THE REQUEST
Counting only lines that hold "picture", give the total and nothing more.

** begin SUPPLIED ENTRIES **

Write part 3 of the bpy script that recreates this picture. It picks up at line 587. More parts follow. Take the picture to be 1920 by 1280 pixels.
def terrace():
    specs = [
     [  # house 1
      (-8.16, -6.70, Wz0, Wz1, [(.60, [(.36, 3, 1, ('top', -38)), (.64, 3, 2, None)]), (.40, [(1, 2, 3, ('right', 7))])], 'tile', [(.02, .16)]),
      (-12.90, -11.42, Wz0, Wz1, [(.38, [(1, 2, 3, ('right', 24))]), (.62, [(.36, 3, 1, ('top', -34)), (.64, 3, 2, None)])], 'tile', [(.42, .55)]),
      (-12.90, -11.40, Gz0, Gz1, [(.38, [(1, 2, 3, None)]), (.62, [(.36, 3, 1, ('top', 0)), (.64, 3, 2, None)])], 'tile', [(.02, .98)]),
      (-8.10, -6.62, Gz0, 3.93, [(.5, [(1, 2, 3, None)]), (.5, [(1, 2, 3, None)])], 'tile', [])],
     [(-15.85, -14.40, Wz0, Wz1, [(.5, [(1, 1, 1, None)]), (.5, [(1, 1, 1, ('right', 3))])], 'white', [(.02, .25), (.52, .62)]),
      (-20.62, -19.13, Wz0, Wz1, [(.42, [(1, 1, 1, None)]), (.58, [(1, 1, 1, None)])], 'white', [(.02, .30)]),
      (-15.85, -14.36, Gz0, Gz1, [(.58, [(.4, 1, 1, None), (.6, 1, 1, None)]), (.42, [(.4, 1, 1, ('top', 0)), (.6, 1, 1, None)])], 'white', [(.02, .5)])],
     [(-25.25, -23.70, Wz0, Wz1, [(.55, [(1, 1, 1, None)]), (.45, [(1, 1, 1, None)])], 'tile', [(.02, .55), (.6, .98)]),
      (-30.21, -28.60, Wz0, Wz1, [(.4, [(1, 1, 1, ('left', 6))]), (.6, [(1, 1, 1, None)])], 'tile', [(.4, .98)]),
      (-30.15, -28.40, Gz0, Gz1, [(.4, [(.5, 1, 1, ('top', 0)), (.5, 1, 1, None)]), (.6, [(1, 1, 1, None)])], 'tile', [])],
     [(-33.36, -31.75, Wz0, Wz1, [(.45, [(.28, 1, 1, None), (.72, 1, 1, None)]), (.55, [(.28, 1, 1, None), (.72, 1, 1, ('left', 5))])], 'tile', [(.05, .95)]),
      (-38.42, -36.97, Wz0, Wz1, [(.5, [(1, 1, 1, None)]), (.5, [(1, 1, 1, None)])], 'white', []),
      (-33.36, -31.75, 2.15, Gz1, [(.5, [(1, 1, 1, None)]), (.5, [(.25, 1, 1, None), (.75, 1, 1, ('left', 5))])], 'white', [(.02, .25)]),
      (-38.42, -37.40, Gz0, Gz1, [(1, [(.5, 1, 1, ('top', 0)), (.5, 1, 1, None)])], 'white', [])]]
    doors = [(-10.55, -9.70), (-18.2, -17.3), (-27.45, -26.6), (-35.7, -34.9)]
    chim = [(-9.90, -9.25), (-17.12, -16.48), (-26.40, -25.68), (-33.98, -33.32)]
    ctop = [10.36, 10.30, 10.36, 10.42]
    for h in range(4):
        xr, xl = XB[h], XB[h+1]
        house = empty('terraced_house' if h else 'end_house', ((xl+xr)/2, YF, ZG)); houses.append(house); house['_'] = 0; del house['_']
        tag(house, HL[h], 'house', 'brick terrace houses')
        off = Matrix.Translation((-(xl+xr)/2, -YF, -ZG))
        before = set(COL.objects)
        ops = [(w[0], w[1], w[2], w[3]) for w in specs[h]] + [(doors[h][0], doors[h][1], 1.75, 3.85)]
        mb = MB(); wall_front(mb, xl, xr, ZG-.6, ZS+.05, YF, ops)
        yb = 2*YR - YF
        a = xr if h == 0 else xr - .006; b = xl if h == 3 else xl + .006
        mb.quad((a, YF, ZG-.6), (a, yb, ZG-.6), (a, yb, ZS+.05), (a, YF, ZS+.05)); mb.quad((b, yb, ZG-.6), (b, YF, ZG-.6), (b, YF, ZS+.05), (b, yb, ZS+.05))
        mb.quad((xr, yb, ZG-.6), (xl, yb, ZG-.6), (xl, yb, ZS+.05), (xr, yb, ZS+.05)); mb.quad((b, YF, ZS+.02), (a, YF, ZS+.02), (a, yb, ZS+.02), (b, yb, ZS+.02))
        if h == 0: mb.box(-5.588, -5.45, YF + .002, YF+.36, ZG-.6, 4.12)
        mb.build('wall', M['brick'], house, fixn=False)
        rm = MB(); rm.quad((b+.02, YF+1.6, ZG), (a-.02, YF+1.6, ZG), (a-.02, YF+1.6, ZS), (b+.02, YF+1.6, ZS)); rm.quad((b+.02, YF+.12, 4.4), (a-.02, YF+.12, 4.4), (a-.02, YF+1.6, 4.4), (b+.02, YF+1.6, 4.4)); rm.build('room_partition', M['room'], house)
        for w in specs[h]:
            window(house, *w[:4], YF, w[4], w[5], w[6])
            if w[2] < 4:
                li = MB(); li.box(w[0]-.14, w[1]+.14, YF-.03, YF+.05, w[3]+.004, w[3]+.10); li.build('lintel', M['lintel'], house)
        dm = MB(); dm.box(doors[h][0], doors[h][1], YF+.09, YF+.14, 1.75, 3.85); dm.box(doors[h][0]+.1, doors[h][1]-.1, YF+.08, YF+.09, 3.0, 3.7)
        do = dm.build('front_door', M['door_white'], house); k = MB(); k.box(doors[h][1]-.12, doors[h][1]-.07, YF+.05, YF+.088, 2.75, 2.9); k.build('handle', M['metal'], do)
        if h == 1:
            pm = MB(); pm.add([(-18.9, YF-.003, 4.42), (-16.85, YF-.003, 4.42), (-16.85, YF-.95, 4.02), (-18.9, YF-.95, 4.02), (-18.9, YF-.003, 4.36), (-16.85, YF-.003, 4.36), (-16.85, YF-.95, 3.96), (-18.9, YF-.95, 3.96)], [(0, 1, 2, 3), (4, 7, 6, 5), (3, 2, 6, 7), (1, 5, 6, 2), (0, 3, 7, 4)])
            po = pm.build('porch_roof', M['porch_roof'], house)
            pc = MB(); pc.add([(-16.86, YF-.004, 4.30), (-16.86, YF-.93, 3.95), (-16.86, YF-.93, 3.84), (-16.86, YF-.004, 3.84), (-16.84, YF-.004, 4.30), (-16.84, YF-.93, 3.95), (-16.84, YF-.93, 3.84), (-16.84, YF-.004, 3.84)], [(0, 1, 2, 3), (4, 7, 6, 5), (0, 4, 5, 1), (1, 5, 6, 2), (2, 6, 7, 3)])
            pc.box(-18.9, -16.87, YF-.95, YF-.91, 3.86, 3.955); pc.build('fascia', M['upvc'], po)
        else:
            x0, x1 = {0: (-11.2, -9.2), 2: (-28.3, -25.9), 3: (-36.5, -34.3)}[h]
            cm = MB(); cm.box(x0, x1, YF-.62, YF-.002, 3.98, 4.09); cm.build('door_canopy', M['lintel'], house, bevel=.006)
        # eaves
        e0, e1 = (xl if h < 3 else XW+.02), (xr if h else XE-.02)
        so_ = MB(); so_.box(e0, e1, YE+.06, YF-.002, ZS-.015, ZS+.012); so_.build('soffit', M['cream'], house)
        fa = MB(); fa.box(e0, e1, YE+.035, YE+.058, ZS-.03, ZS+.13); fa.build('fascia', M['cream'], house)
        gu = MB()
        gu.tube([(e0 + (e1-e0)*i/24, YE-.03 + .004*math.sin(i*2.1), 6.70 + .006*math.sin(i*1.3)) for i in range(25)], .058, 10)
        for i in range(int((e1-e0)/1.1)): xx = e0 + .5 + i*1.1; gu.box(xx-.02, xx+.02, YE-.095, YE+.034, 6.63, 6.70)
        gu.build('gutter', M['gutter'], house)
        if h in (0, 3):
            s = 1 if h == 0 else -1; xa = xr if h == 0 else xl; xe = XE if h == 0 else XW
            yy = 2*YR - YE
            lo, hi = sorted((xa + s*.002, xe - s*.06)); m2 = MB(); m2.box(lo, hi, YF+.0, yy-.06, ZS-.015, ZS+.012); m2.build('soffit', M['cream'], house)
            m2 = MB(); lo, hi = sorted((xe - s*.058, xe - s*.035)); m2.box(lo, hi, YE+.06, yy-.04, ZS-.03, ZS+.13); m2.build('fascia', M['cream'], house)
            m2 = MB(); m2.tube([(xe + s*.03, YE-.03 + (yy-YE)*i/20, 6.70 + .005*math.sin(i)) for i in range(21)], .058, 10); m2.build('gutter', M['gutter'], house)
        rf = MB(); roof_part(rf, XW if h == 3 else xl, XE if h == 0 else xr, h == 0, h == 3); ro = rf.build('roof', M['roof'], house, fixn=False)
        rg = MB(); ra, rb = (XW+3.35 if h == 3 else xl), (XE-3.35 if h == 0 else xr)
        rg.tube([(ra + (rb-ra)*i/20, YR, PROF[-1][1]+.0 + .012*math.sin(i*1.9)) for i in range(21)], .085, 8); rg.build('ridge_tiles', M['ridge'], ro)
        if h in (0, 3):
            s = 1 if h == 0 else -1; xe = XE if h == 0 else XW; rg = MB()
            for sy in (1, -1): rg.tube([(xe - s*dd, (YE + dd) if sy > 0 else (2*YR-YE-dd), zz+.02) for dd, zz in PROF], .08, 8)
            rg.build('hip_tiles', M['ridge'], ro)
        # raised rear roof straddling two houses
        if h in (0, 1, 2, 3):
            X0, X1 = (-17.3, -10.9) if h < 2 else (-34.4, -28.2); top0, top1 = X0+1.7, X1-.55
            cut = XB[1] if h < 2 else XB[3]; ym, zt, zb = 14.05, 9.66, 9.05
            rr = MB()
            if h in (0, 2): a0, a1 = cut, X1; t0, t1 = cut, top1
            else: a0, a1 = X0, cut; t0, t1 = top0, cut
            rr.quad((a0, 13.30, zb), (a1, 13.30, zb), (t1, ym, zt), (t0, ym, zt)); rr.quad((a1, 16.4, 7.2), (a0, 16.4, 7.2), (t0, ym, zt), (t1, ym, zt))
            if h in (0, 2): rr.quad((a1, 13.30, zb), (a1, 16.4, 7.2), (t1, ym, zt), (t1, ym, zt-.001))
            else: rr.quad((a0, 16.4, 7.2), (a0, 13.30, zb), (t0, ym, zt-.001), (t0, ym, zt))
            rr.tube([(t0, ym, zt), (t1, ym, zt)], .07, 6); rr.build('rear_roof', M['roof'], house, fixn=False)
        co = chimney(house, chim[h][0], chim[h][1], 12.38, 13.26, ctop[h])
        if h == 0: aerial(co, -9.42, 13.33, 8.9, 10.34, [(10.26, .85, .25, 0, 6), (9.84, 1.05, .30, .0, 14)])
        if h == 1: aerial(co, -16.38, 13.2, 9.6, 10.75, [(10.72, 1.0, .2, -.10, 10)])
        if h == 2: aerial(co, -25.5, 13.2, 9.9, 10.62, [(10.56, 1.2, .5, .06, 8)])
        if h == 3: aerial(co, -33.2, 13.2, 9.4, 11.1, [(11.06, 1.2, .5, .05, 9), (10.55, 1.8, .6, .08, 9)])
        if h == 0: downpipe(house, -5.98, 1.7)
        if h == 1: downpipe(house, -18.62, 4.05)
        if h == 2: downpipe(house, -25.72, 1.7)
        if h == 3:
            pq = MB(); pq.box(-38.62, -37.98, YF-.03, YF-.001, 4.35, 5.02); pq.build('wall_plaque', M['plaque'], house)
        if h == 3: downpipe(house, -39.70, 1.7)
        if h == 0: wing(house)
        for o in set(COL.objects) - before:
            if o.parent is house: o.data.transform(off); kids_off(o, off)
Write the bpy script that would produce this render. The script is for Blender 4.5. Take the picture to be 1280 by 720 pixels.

** end SUPPLIED ENTRIES **

SOLUTION TO THIS PROBLEM
2